Using the original books

In the later Middle Ages, not even the singers would necessarily have access to books. Much was committed to memory, including all 150 psalms, the canticles, over 100 hymn texts, and many other regularly used items. A new vicar choral in a cathedral had two years at most to commit this repertory to memory. Books might be used for teaching and learning, or for a choir director to give out the beginning of a chant (as precentor or ruler). Only with the advent of printing could books be more widely available, and for memory to become less essential.

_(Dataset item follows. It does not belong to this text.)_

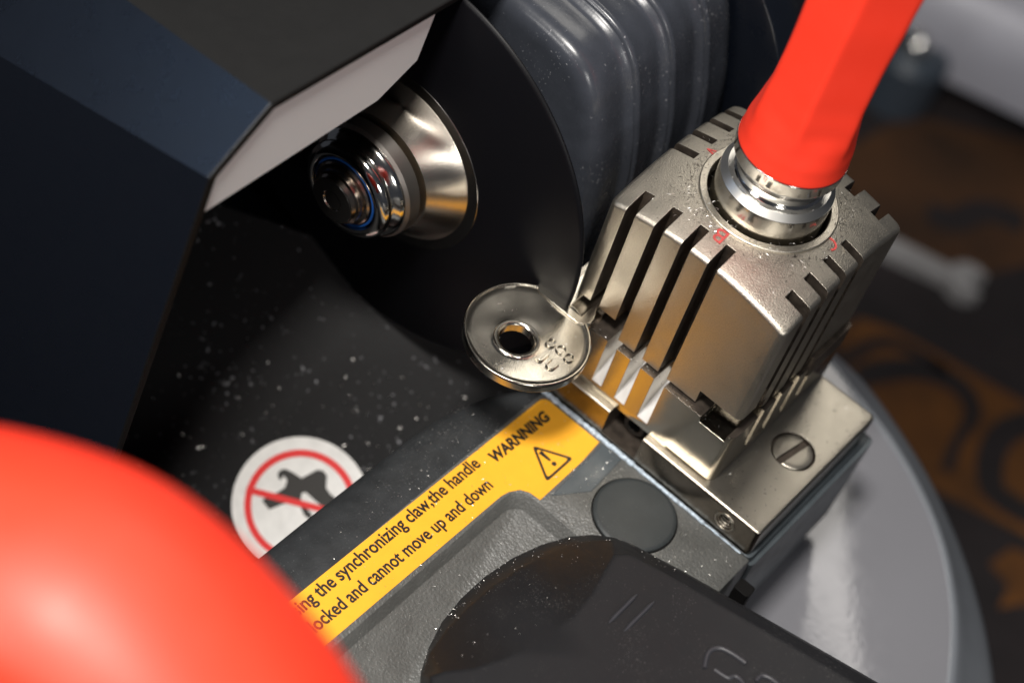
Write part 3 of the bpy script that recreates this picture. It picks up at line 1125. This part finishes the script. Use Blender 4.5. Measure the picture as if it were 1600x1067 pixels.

The priest presiding at Mass or officiating at the Office would need a Missal and Breviary respectively; but the singers would need a Gradual (with Mass chants) and an Antiphonal (with Office chants), perhaps supplemented by a Psalter (with psalms, hymns and canticles). In none of these books did a service appear as a single complete sequence; rather, different parts of a service were found in different parts of the book. A priest would need to use the section of the Missal with the Ordinary and Canon of the Mass for the unchanging texts (often at the middle of the book, where it lay open easily), and the Proper or Common sections of the book for texts particular to that day or season. Furthermore, the instructions for celebrating Mass at different times of the year might not appear: general instructions were found in a general rubric or rubrics for Advent Sunday, and more particular instructions for other times and seasons might appear as statements of differences or exceptions, rather than as complete instructions.

This experience of melding the normative with the particular, of the memorised with the read, was not something that could be explored in the medieval enactments, where almost everything was unfamiliar. Nevertheless, it is possible to engage with this in comparable modern situations, and to consider what this might tell us about the medieval experience.